ROMA – Negli ultimi giorni, il dibattito sul lavoro è tornato alla ribalta, complici i referendum che si sono svolti recentemente. Mentre molti si interrogano sull’esito di queste consultazioni e sulla loro cornice normativa, il professore Ubaldo Livolsi, esperto di Corporate Finance e fondatore di Livolsi & Partners S.p.A., punta il dito su un problema cruciale: i salari in Italia sono troppo bassi.
“Secondo l’Ocse, l’Italia è l’unico Paese europeo dove i salari reali medi nel 2020 erano inferiori rispetto al 1990”, sottolinea Livolsi. Questo dato spiazzante è solo la punta dell’iceberg. Nel 2022, i salari reali hanno registrato un ulteriore calo del 7,3% rispetto all’anno precedente, portando a un quadro desolante che conta oltre 10,9 milioni di lavoratori nel settore privato con stipendi al di sotto dei 25.000 euro lordi annui. Di questi, più di sei milioni guadagnano meno di 15.000 euro, ovvero meno di 1.000 euro netti al mese.
I salari insoddisfacenti si riflettono inevitabilmente sulla capacità di spesa delle famiglie. Secondo i dati dell’Istat, nel 2023, la spesa delle famiglie e della pubblica amministrazione ha rappresentato il 78,8% del PIL italiano, un rapporto che rivela la fragilità dell’economia nazionale, la quale è fortemente dipendente dalla domanda interna.
Anche l’impatto demografico è allarmante. Livolsi riporta che nel 2024, oltre 156.000 italiani hanno lasciato il Paese, a fronte di soli 53.000 rientri. Questo saldo potrebbe essere sottostimato; infatti, tra il 2011 e il 2023, oltre 550.000 giovani sotto i 35 anni hanno cancellato la propria residenza, con la previsione che il numero effettivo degli emigrati superi il milione.
“Il legame tra salari bassi e produttività è diretto”, sostiene Livolsi. La produttività, misurata come valore aggiunto per ora lavorata, ha visto un calo del 2,5% nel 2023, con una crescita media annua dello 0,5% dal 2014 al 2023. In contrasto, la media europea si attesta all’1,1%. Senza un incremento della produttività, le aziende si trovano con pochi margini per aumentare i salari, contribuendo a una spirale negativa che affligge il mercato del lavoro.
“Il problema non è solo creare occupazione, ma anche dare al lavoro un riconoscimento adeguato”, conclude Livolsi.
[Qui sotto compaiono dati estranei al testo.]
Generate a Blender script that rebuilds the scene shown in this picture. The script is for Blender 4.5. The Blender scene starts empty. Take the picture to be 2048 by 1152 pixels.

Se non si interviene su produttività, formazione e distribuzione della ricchezza prodotta, il lavoro in Italia continuerà a valere meno di quanto dovrebbe.
Il quadro dipinto da Livolsi offre una prospettiva preoccupante ma necessaria per comprendere le sfide che il Paese deve affrontare per invertire la rotta e garantire un futuro sostenibile ai suoi lavoratori.